A senior Goldman Sachs executive said on Wednesday that the Volcker Rule may actually bolster the bank’s profitability, as the rule mandated by the Dodd-Frank Act would create a changing financial market and allow the banks to charge clients more.

According to Reuters, Goldman Sachs Group Inc. CFO David Viniar said at a Credit Suisse conference in Miami that a rough interpretation of the rule, which bans proprietary trading by banks, could help equity returns, as banks would be able to charge clients more for trades, according to Reuters.

“Regulation will undoubtedly bring about new ways in which the industry must manage its operations and deliver its services to clients,” Viniar said, Reuters reports. But, he continued, regulatory challenges “must be effectively navigated in order to provide shareholders with acceptable returns.”

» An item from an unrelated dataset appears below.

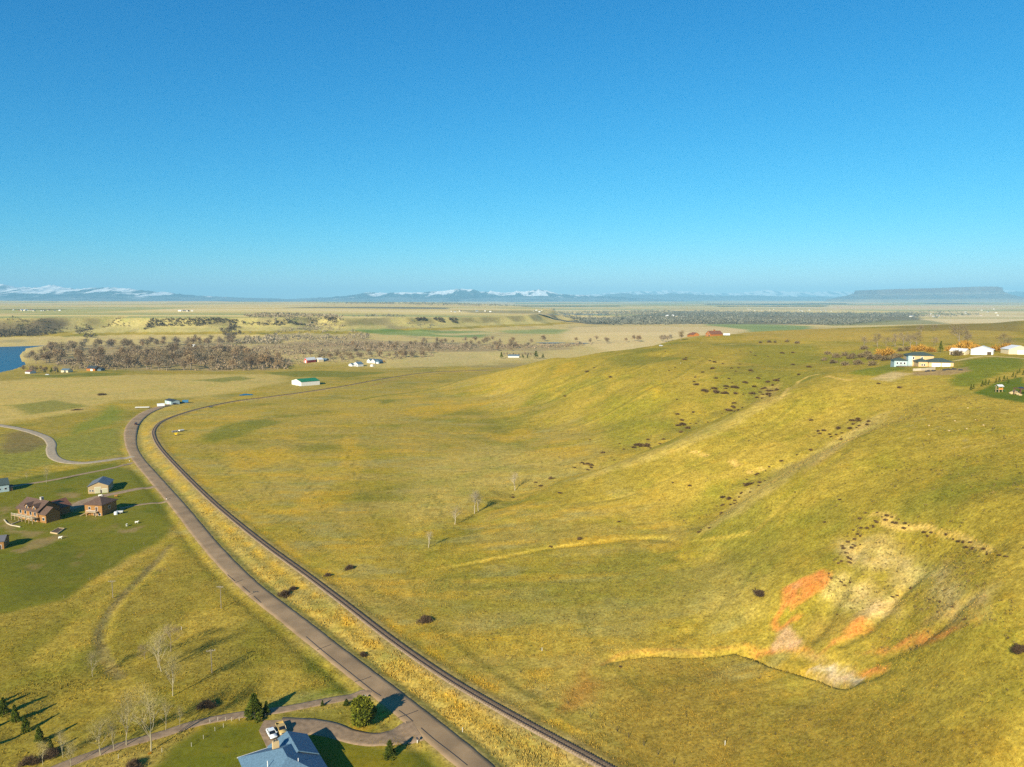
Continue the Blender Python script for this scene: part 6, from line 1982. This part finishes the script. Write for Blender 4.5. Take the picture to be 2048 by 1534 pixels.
PALEBARK, GREYBARK, DARKBARK = (0.36, 0.31, 0.19), (0.26, 0.21, 0.15), (0.10, 0.075, 0.05)
POP = [bare_tree(s, 10.0, 0.42, 0.75, PALEBARK, (0.42, 0.34, 0.12), (0.30, 0.25, 0.10), 0.22, 1500, 1.2, 0.012, 0.0105, 13) for s in (1, 2, 3)]
COT = [bare_tree(s, 10.0, 0.9, 0.35, GREYBARK, (0.26, 0.19, 0.10), (0.19, 0.14, 0.08), 0.20, 2200, 1.1, 0.020, 0.015, 11) for s in (11, 12)]
FARCOT = [bare_tree(s, 10.0, 0.8, 0.45, (0.22, 0.18, 0.13), (0.26, 0.20, 0.12), (0.20, 0.155, 0.10), 0.15, 900, 1.3, 0.05, 0.022, 10) for s in (15, 16, 17)]
AGE = [bare_tree(s, 10.0, 0.35, 0.8, (0.42, 0.36, 0.27), (0.34, 0.28, 0.17), (0.28, 0.23, 0.15), 0.30, 700, 1.1, 0.022, 0.015, 9) for s in (21, 22)]

# bare poplars and cottonwoods at the bottom of the picture
for k, (u, v, vt, m, w, lb) in enumerate([
    (302, 1502, 1397, POP[0], 1.25, 'tall pale poplar with an orange leaf pile at its foot'),
    (252.7, 1491, 1400, POP[1], 1.2, 'pale bare poplar at the lane edge with wide forked crown'),
    (201.5, 1511, 1450, POP[2], 1.3, 'bare poplar standing on the verge of the shaded lane'),
    (228, 1500, 1445, POP[1], 1.1, 'slim bare poplar between two larger poplars on the lane'),
    (331, 1460, 1405, POP[2], 1.0, 'slim bare tree just above the gravel lane'),
    (360, 1454, 1418, POP[0], 1.0, 'small bare sapling beside the lane near the lawn'),
    (323.5, 1343, 1272, POP[2], 1.35, 'pale bare aspen clump in the middle of the rough field'),
    (316, 1336, 1284, POP[0], 1.2, 'pale aspen stem joined to the clump in the rough field'),
    (345.5, 1392, 1320, POP[1], 1.3, 'pale bare aspen below the clump, casting a long shadow'),
    (185.5, 1353, 1311, POP[0], 1.6, 'wide pale bare tree beside the small ditch'),
    (126, 1515, 1468, POP[1], 1.1, 'bare sapling nearest the row of dark conifers'),
    (142, 1533, 1490, POP[2], 1.1, 'bare sapling at the bottom edge of the picture'),
    (86, 1530, 1490, POP[0], 1.4, 'brownish bare bush-like tree at the bottom left'),
    (93, 966, 939, POP[1], 1.3, 'pale leafless tree beside the barn driveway'),
    (54, 959, 946, POP[2], 1.3, 'small leafless tree by the end of the barn driveway')]):
    scaled_tree('bare_tree', lb, 'tree', m, u, v, vt, 9.8, None, k * 1.7, w)
scaled_tree('bare_tree', 'round brown cottonwood with a dark leaning trunk', 'tree', COT[0], 342, 1303, 1258, 9.8, None, 0.3, 1.15)
scaled_tree('bare_tree', 'dark multi-stemmed thorn tree beside the aspen clump', 'tree', COT[1], 290, 1319, 1292, 9.8, None, 1.3, 1.3)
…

Return on equity is a monitored indicator of how efficiently banks use shareholder funds to earn profit. Goldman Sachs saw ROE fall to 3.7 percent in 2011, down from above 30 percent in 2006 and 2007.

If Goldman Sachs excluded profits and losses from businesses affected by the Volcker Rule from 2004 through 2011, Viniar showed, the bank would have shown less volatility with the same average quarterly returns.

Goldman Sachs executives forecast an ROE target at 20 percent after the financial crisis when the markets and economy became more stable. The bank has since moved away from that target without presenting a new one due to uncertainty surrounding financial reform.